§ **Stored dataset items**:
------------------------------

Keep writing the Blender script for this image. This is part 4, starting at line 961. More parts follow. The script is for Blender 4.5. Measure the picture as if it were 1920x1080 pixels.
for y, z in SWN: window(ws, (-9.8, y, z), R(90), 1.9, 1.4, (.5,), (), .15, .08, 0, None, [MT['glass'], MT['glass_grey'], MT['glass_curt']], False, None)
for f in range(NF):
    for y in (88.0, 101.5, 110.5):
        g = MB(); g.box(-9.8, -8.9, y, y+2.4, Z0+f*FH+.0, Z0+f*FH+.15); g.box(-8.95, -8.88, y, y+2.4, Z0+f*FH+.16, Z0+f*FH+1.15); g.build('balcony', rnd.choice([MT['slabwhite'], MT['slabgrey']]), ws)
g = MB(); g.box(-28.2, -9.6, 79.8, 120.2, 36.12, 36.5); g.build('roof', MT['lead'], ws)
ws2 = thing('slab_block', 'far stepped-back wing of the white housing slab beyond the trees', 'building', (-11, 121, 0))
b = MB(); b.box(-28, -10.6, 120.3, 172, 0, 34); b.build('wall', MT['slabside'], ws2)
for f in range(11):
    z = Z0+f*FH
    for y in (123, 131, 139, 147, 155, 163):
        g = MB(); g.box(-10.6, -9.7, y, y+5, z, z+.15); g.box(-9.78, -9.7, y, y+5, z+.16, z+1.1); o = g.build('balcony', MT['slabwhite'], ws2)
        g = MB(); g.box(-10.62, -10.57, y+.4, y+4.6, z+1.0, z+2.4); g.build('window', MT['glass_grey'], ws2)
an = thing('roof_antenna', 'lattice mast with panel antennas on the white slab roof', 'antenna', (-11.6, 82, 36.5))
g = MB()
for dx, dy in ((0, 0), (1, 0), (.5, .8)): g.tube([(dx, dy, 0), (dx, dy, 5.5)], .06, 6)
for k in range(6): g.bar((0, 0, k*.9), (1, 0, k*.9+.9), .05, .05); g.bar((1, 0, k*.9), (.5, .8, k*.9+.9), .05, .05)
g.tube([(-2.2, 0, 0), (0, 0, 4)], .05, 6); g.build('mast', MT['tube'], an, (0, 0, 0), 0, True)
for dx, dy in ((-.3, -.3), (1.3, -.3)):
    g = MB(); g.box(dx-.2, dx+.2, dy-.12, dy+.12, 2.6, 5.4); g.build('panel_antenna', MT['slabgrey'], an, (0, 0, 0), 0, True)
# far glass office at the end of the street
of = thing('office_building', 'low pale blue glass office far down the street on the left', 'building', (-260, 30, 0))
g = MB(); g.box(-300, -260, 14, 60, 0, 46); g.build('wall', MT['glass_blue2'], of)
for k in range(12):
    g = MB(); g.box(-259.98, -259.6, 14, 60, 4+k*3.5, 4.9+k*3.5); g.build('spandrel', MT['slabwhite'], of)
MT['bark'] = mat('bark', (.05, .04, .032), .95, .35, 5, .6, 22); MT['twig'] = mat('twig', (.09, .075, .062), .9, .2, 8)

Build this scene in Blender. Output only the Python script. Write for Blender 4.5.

------------------------------

§ **Task**: Reproduce all the records precisely.

§ **The output**:
Keep writing the Blender script for this image. This is part 4, starting at line 961. More parts follow. The script is for Blender 4.5. Measure the picture as if it were 1920x1080 pixels.
for y, z in SWN: window(ws, (-9.8, y, z), R(90), 1.9, 1.4, (.5,), (), .15, .08, 0, None, [MT['glass'], MT['glass_grey'], MT['glass_curt']], False, None)
for f in range(NF):
    for y in (88.0, 101.5, 110.5):
        g = MB(); g.box(-9.8, -8.9, y, y+2.4, Z0+f*FH+.0, Z0+f*FH+.15); g.box(-8.95, -8.88, y, y+2.4, Z0+f*FH+.16, Z0+f*FH+1.15); g.build('balcony', rnd.choice([MT['slabwhite'], MT['slabgrey']]), ws)
g = MB(); g.box(-28.2, -9.6, 79.8, 120.2, 36.12, 36.5); g.build('roof', MT['lead'], ws)
ws2 = thing('slab_block', 'far stepped-back wing of the white housing slab beyond the trees', 'building', (-11, 121, 0))
b = MB(); b.box(-28, -10.6, 120.3, 172, 0, 34); b.build('wall', MT['slabside'], ws2)
for f in range(11):
    z = Z0+f*FH
    for y in (123, 131, 139, 147, 155, 163):
        g = MB(); g.box(-10.6, -9.7, y, y+5, z, z+.15); g.box(-9.78, -9.7, y, y+5, z+.16, z+1.1); o = g.build('balcony', MT['slabwhite'], ws2)
        g = MB(); g.box(-10.62, -10.57, y+.4, y+4.6, z+1.0, z+2.4); g.build('window', MT['glass_grey'], ws2)
an = thing('roof_antenna', 'lattice mast with panel antennas on the white slab roof', 'antenna', (-11.6, 82, 36.5))
g = MB()
for dx, dy in ((0, 0), (1, 0), (.5, .8)): g.tube([(dx, dy, 0), (dx, dy, 5.5)], .06, 6)
for k in range(6): g.bar((0, 0, k*.9), (1, 0, k*.9+.9), .05, .05); g.bar((1, 0, k*.9), (.5, .8, k*.9+.9), .05, .05)
g.tube([(-2.2, 0, 0), (0, 0, 4)], .05, 6); g.build('mast', MT['tube'], an, (0, 0, 0), 0, True)
for dx, dy in ((-.3, -.3), (1.3, -.3)):
    g = MB(); g.box(dx-.2, dx+.2, dy-.12, dy+.12, 2.6, 5.4); g.build('panel_antenna', MT['slabgrey'], an, (0, 0, 0), 0, True)
# far glass office at the end of the street
of = thing('office_building', 'low pale blue glass office far down the street on the left', 'building', (-260, 30, 0))
g = MB(); g.box(-300, -260, 14, 60, 0, 46); g.build('wall', MT['glass_blue2'], of)
for k in range(12):
    g = MB(); g.box(-259.98, -259.6, 14, 60, 4+k*3.5, 4.9+k*3.5); g.build('spandrel', MT['slabwhite'], of)
MT['bark'] = mat('bark', (.05, .04, .032), .95, .35, 5, .6, 22); MT['twig'] = mat('twig', (.09, .075, .062), .9, .2, 8)

Build this scene in Blender. Output only the Python script. Write for Blender 4.5.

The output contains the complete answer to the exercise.